Reputation: 3922
I would like to create some objects dynamically and bind events to them (not important what events).
I'm passing a number to the event in order to distinguish those items. There is my code:
$('#add_btn').click(function() {
var cont = $('#buttons');
for(var i=0; i<5; i++) {
var new_btn = $('<input>').attr('type', 'button').val(i);
new_btn.click(function() {
alert(i);
});
cont.append(new_btn);
}
});
When I click on any from newly created buttons, displayed number is 5.
I think that i
variable is passing by reference, but the question is: how to avoid passing variable by reference? More, even if I crate new variable before binding event (so the reference should point to another object, for example new_val = i.toString()
), value is still same for all buttons (then its 4, understandable).
I know that I can attach new_btn.data()
and read it in event, but I'm not sure if it won't be an overhead.
Link to jsfiddle: http://jsfiddle.net/Jner6/5/.
Upvotes: 1
Views: 70
Reputation: 206638
Don't make functions within a loop.
var cont = $('#buttons');
$('#add_btn').click(function() {
for(var i=0; i<5; i++) {
$('<input>', {type:'button', value:i}).appendTo( cont );
}
});
cont.on('click', ':button', function() {
alert( this.value );
});
Upvotes: 0
Reputation: 388436
Since you are using a closure scoped variable in a loop, inside the loop you need to create a private closure.

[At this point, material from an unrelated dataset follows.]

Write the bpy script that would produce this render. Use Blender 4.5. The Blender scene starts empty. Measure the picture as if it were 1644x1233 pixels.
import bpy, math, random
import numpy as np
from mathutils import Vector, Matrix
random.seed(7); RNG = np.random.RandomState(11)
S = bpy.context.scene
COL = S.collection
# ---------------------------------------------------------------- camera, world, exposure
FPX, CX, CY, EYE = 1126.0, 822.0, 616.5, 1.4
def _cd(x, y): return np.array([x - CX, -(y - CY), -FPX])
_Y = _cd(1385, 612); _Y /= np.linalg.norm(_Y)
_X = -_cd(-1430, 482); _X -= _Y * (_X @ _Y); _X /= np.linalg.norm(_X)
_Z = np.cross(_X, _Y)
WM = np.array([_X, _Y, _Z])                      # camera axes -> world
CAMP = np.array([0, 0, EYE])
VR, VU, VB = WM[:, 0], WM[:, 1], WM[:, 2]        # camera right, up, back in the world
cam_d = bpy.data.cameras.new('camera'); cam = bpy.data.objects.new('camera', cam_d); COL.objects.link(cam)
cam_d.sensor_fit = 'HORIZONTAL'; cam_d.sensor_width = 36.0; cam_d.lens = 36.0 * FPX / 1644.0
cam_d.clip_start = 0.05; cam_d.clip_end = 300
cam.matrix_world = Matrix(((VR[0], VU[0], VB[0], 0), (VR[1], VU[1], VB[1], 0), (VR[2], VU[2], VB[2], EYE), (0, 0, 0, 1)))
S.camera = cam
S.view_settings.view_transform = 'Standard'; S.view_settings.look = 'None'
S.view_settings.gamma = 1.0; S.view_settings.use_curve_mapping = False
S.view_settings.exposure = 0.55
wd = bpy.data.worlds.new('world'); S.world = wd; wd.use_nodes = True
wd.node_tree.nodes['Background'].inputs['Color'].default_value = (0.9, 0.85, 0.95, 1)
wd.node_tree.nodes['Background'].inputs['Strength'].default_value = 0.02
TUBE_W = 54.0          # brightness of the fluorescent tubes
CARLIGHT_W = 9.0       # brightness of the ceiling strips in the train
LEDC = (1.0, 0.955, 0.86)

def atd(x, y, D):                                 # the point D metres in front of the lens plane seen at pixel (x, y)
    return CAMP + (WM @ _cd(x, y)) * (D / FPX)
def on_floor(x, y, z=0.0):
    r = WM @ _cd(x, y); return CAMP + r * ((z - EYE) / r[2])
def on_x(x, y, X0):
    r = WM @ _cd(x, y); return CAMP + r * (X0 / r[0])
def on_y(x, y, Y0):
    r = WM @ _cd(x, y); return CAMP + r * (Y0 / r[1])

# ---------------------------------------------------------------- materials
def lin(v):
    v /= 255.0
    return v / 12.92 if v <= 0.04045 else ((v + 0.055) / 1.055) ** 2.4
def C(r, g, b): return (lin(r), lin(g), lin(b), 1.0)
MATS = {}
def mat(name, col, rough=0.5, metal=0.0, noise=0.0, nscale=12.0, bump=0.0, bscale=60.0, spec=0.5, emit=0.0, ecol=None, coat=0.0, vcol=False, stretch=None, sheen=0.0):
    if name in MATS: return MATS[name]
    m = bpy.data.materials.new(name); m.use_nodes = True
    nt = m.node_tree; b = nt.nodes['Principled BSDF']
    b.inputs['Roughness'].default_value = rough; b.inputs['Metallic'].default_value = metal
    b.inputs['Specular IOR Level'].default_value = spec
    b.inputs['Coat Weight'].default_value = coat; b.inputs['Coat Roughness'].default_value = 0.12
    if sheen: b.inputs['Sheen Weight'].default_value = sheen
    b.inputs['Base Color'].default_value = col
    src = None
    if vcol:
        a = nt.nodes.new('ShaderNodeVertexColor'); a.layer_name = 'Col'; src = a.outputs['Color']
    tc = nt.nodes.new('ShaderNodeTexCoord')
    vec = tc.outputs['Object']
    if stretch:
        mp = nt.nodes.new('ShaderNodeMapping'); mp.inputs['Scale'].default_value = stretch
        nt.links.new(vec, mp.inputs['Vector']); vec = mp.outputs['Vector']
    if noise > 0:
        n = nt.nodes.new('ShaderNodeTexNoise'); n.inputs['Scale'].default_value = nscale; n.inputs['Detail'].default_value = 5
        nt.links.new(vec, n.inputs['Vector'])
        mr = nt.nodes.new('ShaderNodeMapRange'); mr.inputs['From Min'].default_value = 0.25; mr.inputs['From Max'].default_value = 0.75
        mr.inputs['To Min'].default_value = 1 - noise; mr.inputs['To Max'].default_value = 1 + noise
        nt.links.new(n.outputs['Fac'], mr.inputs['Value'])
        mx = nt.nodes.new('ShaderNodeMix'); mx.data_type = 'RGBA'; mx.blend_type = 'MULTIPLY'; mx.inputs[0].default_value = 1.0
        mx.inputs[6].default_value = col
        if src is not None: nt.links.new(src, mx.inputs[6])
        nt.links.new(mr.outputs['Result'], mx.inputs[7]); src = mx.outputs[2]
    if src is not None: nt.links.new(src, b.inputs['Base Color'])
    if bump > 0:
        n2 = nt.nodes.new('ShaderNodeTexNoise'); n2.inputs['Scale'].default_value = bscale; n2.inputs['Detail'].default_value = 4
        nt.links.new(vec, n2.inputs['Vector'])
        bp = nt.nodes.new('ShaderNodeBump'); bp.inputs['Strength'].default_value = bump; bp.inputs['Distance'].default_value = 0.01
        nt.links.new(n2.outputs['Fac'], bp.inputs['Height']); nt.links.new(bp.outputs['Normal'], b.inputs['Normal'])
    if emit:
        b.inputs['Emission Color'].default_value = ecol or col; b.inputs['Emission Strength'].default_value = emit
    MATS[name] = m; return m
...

$('#add_btn').click(function () {
var cont = $('#buttons');
for (var i = 0; i < 5; i++) {
(function (i) {
var new_btn = $('<input>').attr('type', 'button').val(i);
new_btn.click(function () {
alert(i);
});
cont.append(new_btn);
})(i)
}
});
Upvotes: 2
Reputation: 27765
Seems like you run into closures issue, try this:
(function( i ) {
new_btn.click(function() {
alert(i);
});
})( i );
This will create immediate invoked function that will closure your variable i
so you can use it in future. For now you just overriding i
variable in your for-loop so you will have always same value that will equal last for-loop iteration.